Question: Où se classent-ils politiquement?
Réponse: Dans la mouvance de l'ultra gauche, qui refuse toute forme de représentation parlementaire et syndicale. Sur l'air du "Ras-le-bol de la société injuste telle qu'elle existe aujourd'hui", ils ne s'attaquent qu'à des symboles du capitalisme, comme on l'a vu hier à Paris: McDonald's, les concessions de voitures, les banques. On est purement dans la violence symbolique. Ils veulent ainsi montrer les bons combat, sachant qu'ils refusent toute réformes, qui n'aboutissent selon eux qu'à aménager le capitalisme sans le détruire. Ils sont anticapitalistes, utopistes et radicaux, prêts à utiliser des moyens d'action relativement violents contre la société et l'ordre en place. Mais il y a aussi une dimension camaraderie, fraternité, un coté suiviste. Certains ont suivi la tête de cortège car ils y ont entendu hurler "Tout le monde déteste la police": ils ne sont pas nécessairement violents mais peuvent eux aussi détester la police.

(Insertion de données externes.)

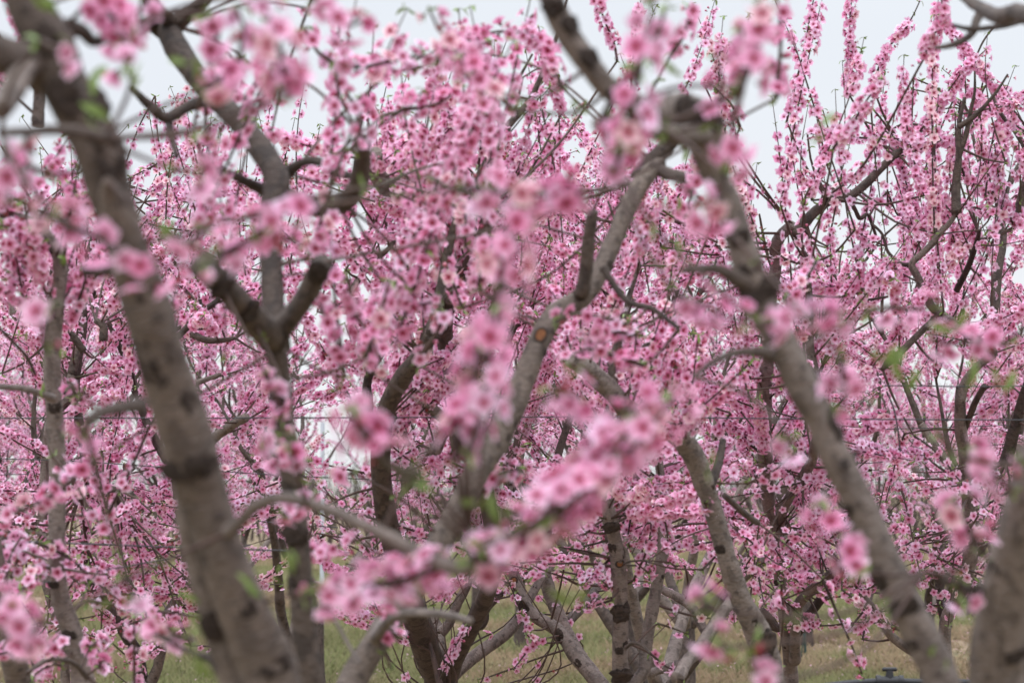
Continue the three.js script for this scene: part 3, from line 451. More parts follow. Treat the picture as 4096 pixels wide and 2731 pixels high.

Question: Quelle est l'ampleur du phénomène, et est-il appelé à s'étendre?
Réponse: En comptant très large on a un spectre d'une petite dizaine de milliers de personnes, c'est très peu par rapport au reste de la société. L'audience de la gauche radicale aujourd'hui est relativement faible. Il ne faut pas grossir le phénomène de violence urbaine, car il est marginal en France. Depuis une centaine d'années, les manifestations violentes y sont un phénomène tout à fait relatif. Mais avec l'information en continue, ces actes sont repris en boucle et sans regard distancié, ça donne "Paris est à feu et à sang" alors qu'il y a que quelques voitures qui brûlent. A priori le phénomène des "black blocs" ne va pas s'arrêter. Il va y avoir des hauts, des bas, des pics, des reformations. Ça dépend des projets de loi gouvernementaux. Mais il a un potentiel de croissance, notamment si le gouvernement ne veut rien négocier. Certains peuvent alors se dire que s'il n'y a rien à gagner, il faut se tourner vers d'autres formes d'action politique, et la violence en est une. Il y a aussi un potentiel de révolte contre la violence policière, plus forte qu'avant, qui peut favoriser un jour le rapprochement avec des jeunes de banlieue. Autre risque, si certains sont condamnés à de la prison, ils peuvent y développer une haine des autorités encore plus forte. Mais s'il y a des risques, il n'y a jusqu’ici aucun appel à une violence plus radicale: on est encore dans un aspect quasiment carnavalesque, on s'en prend à des symboles.